When life on her own became more difficult she consented to move with family to Virginia, but she always wanted to go home. She said so just days before she died. So she is now home.

Survivors include her children Jean Francis and husband Kenneth of Fredericksburg, Va., Joan Duggan and her husband William of Pomfret, Conn., and Robert Hagerty of Edgartown; grandchildren Kenneth Francis Jr. of Spotsylvania County, Va., Karin Cassidy of Fredericksburg, Va., William Francis of Rehoboth, William Duggan of Mystic, Conn., Anthony Duggan of London, England, James Hagerty of Washington, D.C., Channing Hagerty of Edgartown, Daniel Hagerty of Cambridge, Elizabeth Hagerty of Marion, N.C., and Jennifer Hagerty of Quincy; 17 great-grandchildren; and two great-great-grandchildren.

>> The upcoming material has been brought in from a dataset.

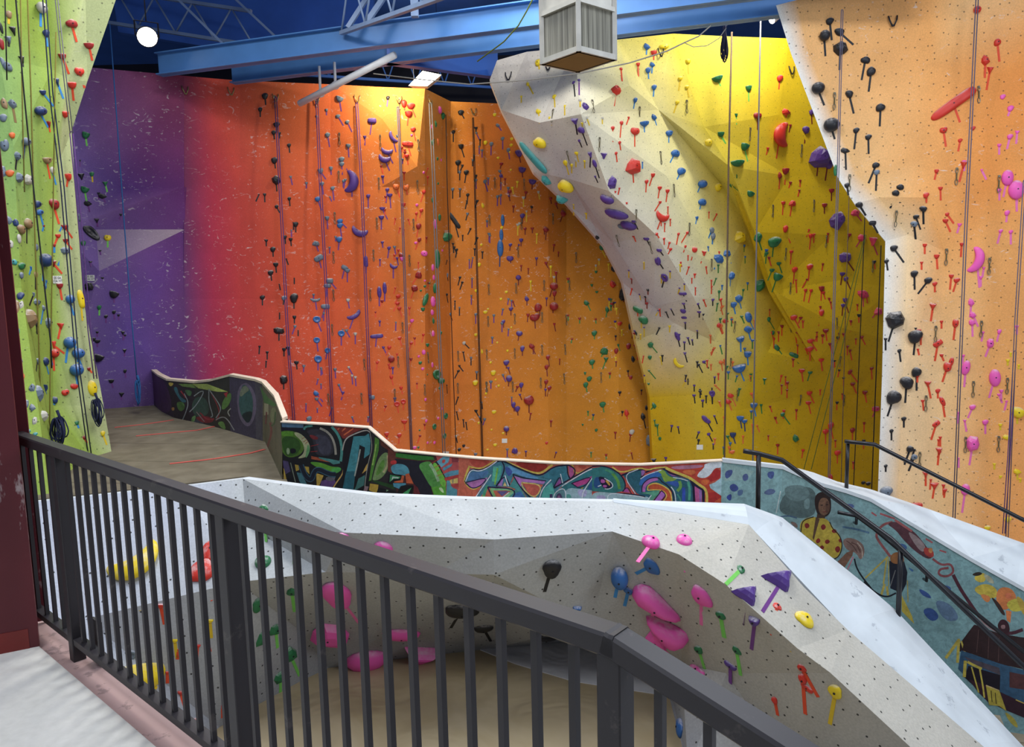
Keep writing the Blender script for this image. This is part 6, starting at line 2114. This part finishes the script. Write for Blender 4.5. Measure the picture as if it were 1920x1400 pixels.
1735 980 72 105 eM 0 -35 120 M
1602 1155 28 26 bM 0 -28 65 M
1678 1245 26 26 bM 0 0 70 M
1762 705 18 24 bM 0 -15 60 M
1770 105 18 18 bM 0 -20 75 M
1830 110 18 18 bM 0 0 75 M
1868 1185 90 66 bY 15 0 70 Y
P
1237 132 46 42 bK 0 -35 95 K
1262 180 40 36 bS 0 -35 85 K
1090 235 18 18 bK 0 0 35 K
1092 388 76 66 bS
1410 145 42 40 vR 0 -8 85 R
1330 285 40 36 vR 0 0 70 R
1383 355 40 34 vR 0 -12 75 R
1445 380 20 20 bR 0 -5 45 R
1612 100 80 95 fM 0 -20 130 M
1568 375 55 70 eM 10 -20 140 M
1275 470 54 26 lR 30
1880 268 34 30 fY 0 0 50 Y
1822 62 44 28 fY
1822 555 30 26 bY
1700 605 28 24 bY
760 300 26 40 fR
800 155 34 28 bR 0 0 65 R
170 150 28 22 bO
955 335 22 18 bK
985 340 26 20 bK
D
895 205 330 215 cY -38 30 300 Y
925 955 330 170 hY -4 105 60 Y
1385 110 115 140 bR 0 55 100 R
1330 250 165 160 bR 20 65 190 R
1055 475 50 30 hR 0 25 120 R
1378 575 36 24 hY 0 10 110 Y
1147 705 30 24 hY 0 15 110 Y
1295 740 34 24 hR 0 -5 85 R
1475 650 36 24 hR 0 0 115 R
1190 1045 40 24 hR 0 15 95 R
1285 1230 36 30 hR 0 5 50 R
855 795 95 62 dS
H
148 155 65 60 fG 0 18 170 L
150 435 80 60 kG -15
300 585 60 60 fG 0 15 105 L
120 655 55 75 bG
215 785 60 55 fG 0 10 95 L
145 830 50 80 fG
290 915 85 80 fG 0 50 110 L
240 1035 60 60 fG 0 0 80 L
80 1110 35 60 fG
310 300 50 50 fG 0 0 145 L
565 300 75 45 eM -15
780 355 100 70 eM 20
538 600 155 195 bM 0 115 150 M
497 800 210 150 fM
690 930 200 125 eM -20
875 800 205 78 eM 5
970 905 205 95 vM 5
1190 680 175 100 bK 20 -55 95 K
1305 775 100 60 bK 0 40 70 K
L
75 550 110 70 fK
430 465 100 95 bK 0 -35 120 K
400 825 130 55 bK 8
790 500 90 105 sB 0 -25 115 B
955 450 72 85 bB 0 -80 40 B
835 580 48 34 lB 45 -20 80 B
563 675 45 28 hB 0 -10 50 B
780 795 75 35 lB 12
953 335 85 70 kM 0 -70 95 M
1128 318 78 62 eM 20 8 165 M
1218 605 85 105 bM 0 0 155 M
990 640 225 110 nM 56 -50 120 M
1035 775 190 120 nM 236
975 840 125 115 fM 0 85 90 M
1195 1000 100 40 lM 30
1318 710 40 40 bG 0 18 115 L
1205 890 40 36 bG 0 30 100 L
1110 1300 75 90 bB 20
Q
222 215 42 48 bG 0 -92 90 L
100 490 48 44 bG 0 25 135 L
195 700 40 50 bG 0 25 150 L
460 295 190 95 vP -6 -110 175 V
262 385 155 85 vP -6 -25 160 V
305 525 56 48 hP 25 -20 170 V
158 790 60 32 lP 55 0 110 V
437 437 44 42 bR 0 -30 175 R
585 805 46 42 bR 0 100 175 R
593 868 44 60 kR 0 15 215 R
618 925 70 32 lR 50
425 1000 34 40 bR 0 18 90 R
600 518 88 85 bY 0 -75 195 Y
790 948 82 80 bY 0 -35 195 Y
70 1130 95 100 bB 0
"""
HC = {'K': ((30,31,36),'black'), 'N': ((34,56,104),'navy'), 'B': ((48,102,168),'blue'), 'P': ((84,56,134),'purple'), 'R': ((206,52,38),'red'), 'C': ((150,34,36),'dark red'),
      'O': ((222,110,52),'orange'), 'Y': ((232,204,34),'yellow'), 'G': ((36,112,68),'green'), 'T': ((62,150,150),'teal'), 'M': ((232,92,176),'pink'), 'W': ((186,182,172),'pale grey'),
      'S': ((104,118,134),'slate'), 'E': ((148,120,86),'tan'), 'X': ((206,60,96),'rose')}
def hold_mat(key, col):
    t = NT('hold_' + key); oc = t.coord('Object')
    g = t.new('ShaderNodeNewGeometry'); sx = t.new('ShaderNodeSeparateXYZ'); t.l(g.outputs['Normal'], sx.inputs[0])
    n = t.noise(3.0, 4, oc, .65)
    k = t.math('MULTIPLY', t.ramp(sx.outputs[2], [(.15, (0,0,0,1)), (.85, (1,1,1,1))]), t.ramp(n, [(.42, (0,0,0,1)), (.66, (1,1,1,1))]))
    c = t.mix(t.math('MULTIPLY', k, .72), rgb(*col), (.72, .70, .68, 1)); t.base(c); t.rough(.48, .45); M['hold_' + key] = t.m
for k_, (c_, n_) in HC.items(): hold_mat(k_, c_)
TC = {'K': (28,28,32), 'B': (54,132,196), 'R': (216,74,40), 'V': (108,58,130), 'Y': (214,182,40), 'L': (118,200,90), 'G': (60,128,60), 'C': (120,44,30), 'M': (224,112,170), 'N': (44,60,110), 'O': (220,110,60), 'E': (120,96,50), 'X': (196,70,90)}
TN = {'K':'black','B':'blue','R':'orange red','V':'violet','Y':'yellow','L':'light green','G':'green','C':'dark red','M':'pink','N':'navy','O':'orange','E':'brown','X':'rose'}
for k_, c_ in TC.items(): plain('tape_' + k_, c_, .6, .06, 20)
# ---- prototypes: x level, y up the wall, z out of the wall, about one unit across
def dome(outline, prof, apex=(0, 0), smooth=True, seed=0, rough=0.0):
    rnd = random.Random(seed); n = len(outline); vs, fs = [], []
    for i, (s, z) in enumerate(prof):
        for x, y in outline:
            k = 1 - s
            vs.append((x * s + apex[0] * k + rnd.uniform(-rough, rough), y * s + apex[1] * k + rnd.uniform(-rough, rough), z + (rnd.uniform(-rough, rough) if i else 0)))
    for i in range(len(prof) - 1):
        a = i * n; b = a + n
        fs += [(a + j, a + (j + 1) % n, b + (j + 1) % n, b + j) for j in range(n)]
    vs.append((apex[0], apex[1], prof[-1][1] + .01)); t = len(vs) - 1; a = (len(prof) - 1) * n
    fs += [(a + j, a + (j + 1) % n, t) for j in range(n)]
    fs.append(tuple(range(n - 1, -1, -1)))
    return vs, fs, smooth
def polar(f, n=20): return [(f(2*math.pi*i/n) * math.cos(2*math.pi*i/n), f(2*math.pi*i/n) * math.sin(2*math.pi*i/n)) for i in range(n)]
ROUND = [(.94, 0), (1, .1), (.97, .22), (.84, .36), (.6, .46), (.3, .51)]
SHAPES = {}
def arc_tube(w0, w1, a0, a1, R, zc, n=16, m=8, cy=0.0):
    vs, fs = [], []
    for i in range(n + 1):
        t = i / n; a = math.radians(a0 + (a1 - a0) * t); k = math.sin(math.pi * t) ** .7; r = w0 + (w1 - w0) * k
        cx, yy = R * math.cos(a), R * math.sin(a) + cy
        for j in range(m):
            b = 2 * math.pi * j / m; rr = r * math.cos(b)
            vs.append((cx + rr * math.cos(a), yy + rr * math.sin(a), max(0, zc * k + r * 1.1 * math.sin(b))))
    for i in range(n):
        a, b = i * m, (i + 1) * m; fs += [(a + j, b + j, b + (j + 1) % m, a + (j + 1) % m) for j in range(m)]
    fs += [tuple(range(m)), tuple(range(n * m + m - 1, n * m - 1, -1))]
    return vs, fs, True
def fit(sh):                                            # scale x, y to the unit box
    vs, fs, sm = sh; xs = [v[0] for v in vs]; ys = [v[1] for v in vs]
    cx, cy, w, h = (max(xs)+min(xs))/2, (max(ys)+min(ys))/2, max(xs)-min(xs), max(ys)-min(ys)
    return [((x-cx)/w, (y-cy)/h, z) for x, y, z in vs], fs, sm
def make_shapes():
    S = SHAPES
    S['b'] = [fit(dome(polar(lambda t, p=p: .5*(1+.09*math.sin(2*t+p)+.07*math.sin(3*t+2*p)+.03*math.sin(5*t))), ROUND, (.05*math.cos(p), .06), True, p, .012)) for p in range(4)]
    S['s'] = [fit(dome(polar(lambda t: .5, 22), [(.8, 0), (.93, .1), (1, .28), (.95, .46), (.78, .62), (.5, .74), (.22, .79)], (0, 0)))]
    S['e'] = [fit(dome(polar(lambda t, p=p: .5*(1+.06*math.sin(t+p)+.05*math.cos(2*t+p))), [(.96, 0), (1, .08), (.9, .24), (.66, .38), (.33, .45)], (0, .03))) for p in range(2)]
    half = [(-.5, .28), (-.3, .33), (0, .35), (.3, .33), (.5, .28)] + [(.5*math.cos(a), .28 + .74*math.sin(a)) for a in [-math.pi*i/12 for i in range(1, 12)]]
    S['h'] = [fit(dome(half, [(.97, 0), (1, .06), (.93, .25), (.8, .46), (.6, .58), (.3, .6)], (0, .26), True))]
    tri = [(-.5, .4), (-.2, .42), (.2, .42), (.5, .4), (.42, .2), (.2, -.15), (.05, -.5), (-.05, -.5), (-.2, -.15), (-.42, .2)]
    S['v'] = [fit(dome(tri, [(.97, 0), (1, .06), (.8, .3), (.5, .48), (.25, .52)], (0, .2), False))]
    S['f'] = []
    for p in range(5):
        r = random.Random(40 + p); n = 7; o = [(math.cos(2*math.pi*(i+r.uniform(-.25,.25))/n)*r.uniform(.4,.52), math.sin(2*math.pi*(i+r.uniform(-.25,.25))/n)*r.uniform(.4,.52)) for i in range(n)]
        S['f'].append(fit(dome(o, [(.96, 0), (1, .1), (.72, .38), (.36, .5)], (r.uniform(-.08,.08), r.uniform(-.05,.1)), False, p, .03)))
    S['k'] = [fit(dome(polar(lambda t: .5*(1 - .34*math.exp(-((t-1.4)/.55)**2) + .06*math.cos(t)), 26), ROUND, (.02, -.1))), fit(dome(polar(lambda t: .5*(1 - .42*math.exp(-((t-1.75)/.5)**2) + .08*math.sin(2*t)), 26), ROUND, (-.02, -.1)))]
    S['c'] = [fit(arc_tube(.02, .19, 190, 350, .42, .2))]
    S['d'] = [fit(dome(polar(lambda t: .5*(1+.03*math.sin(3*t)), 24), [(.95, 0), (1, .12), (.93, .26), (.76, .32), (.55, .26), (.42, .12), (.25, .09)]))]
    S['l'] = [fit(dome([(.5*math.copysign(abs(math.cos(a))**.45, math.cos(a)), .5*math.copysign(abs(math.sin(a))**.8, math.sin(a))*(1 + .12*math.cos(a))) for a in [2*math.pi*i/24 for i in range(24)]], [(.97, 0), (1, .1), (.93, .3), (.75, .48), (.5, .56)], (0, .05)))]
    cone = [(-.5, .3), (-.35, .48), (-.1, .42), (.2, .26), (.42, .14), (.5, 0), (.42, -.14), (.2, -.26), (-.1, -.42), (-.35, -.48), (-.5, -.3), (-.54, 0)]
    S['n'] = [fit(dome(cone, [(.95, 0), (1, .12), (.88, .42), (.62, .66), (.3, .74)], (-.18, 0)))]
    S['t'] = [fit(dome([(-.5, .3), (.5, .3), (.42, -.1), (.1, -.5), (-.1, -.5), (-.42, -.1)], [(1, 0), (.95, .25), (.6, .5)], (0, .15), False))]
make_shapes()
PROTO = {}
def proto(shape, var, mat):
    k = (shape, var, mat)
    if k not in PROTO:
        vs, fs, sm = SHAPES[shape][var]; me = bpy.data.meshes.new('hold_' + shape); me.from_pydata(vs, [], fs); me.materials.append(M[mat])
        bm = bmesh.new(); bm.from_mesh(me); bmesh.ops.recalc_face_normals(bm, faces=bm.faces); bm.to_mesh(me); bm.free()
        for p in me.polygons: p.use_smooth = sm
        PROTO[k] = me
    return PROTO[k]
def bolt_mesh():
    mb = MB(); mb.tube([(0,0,-.4),(0,0,.5)], 1.0, 8); 
    me = bpy.data.meshes.new('bolt'); me.from_pydata([tuple(v) for v in mb.v], [], mb.f); me.materials.append(M['steel_dark']); return me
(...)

She was predeceased by her husband William F. Hagerty in 1994, her son William Thomas Hagerty in 1967, her daughter Janet Hagerty in 2001, and her siblings, Thomas, Edna, Charles, Joseph, Helen and Marguerite, long ago.

A funeral mass will be celebrated at 11 a.m. on Monday, Dec. 17, at St. Augustine’s Church in Vineyard Haven. Interment will be at the Oak Grove Cemetery in Vineyard Haven. Her family would like to invite all to a reception at the Portuguese American Club following the burial.

In lieu of flowers, donations in her name may be made to The Good Shepherd Parish of Martha’s Vineyard, P.O. Box 1058, Vineyard Haven, MA 02568.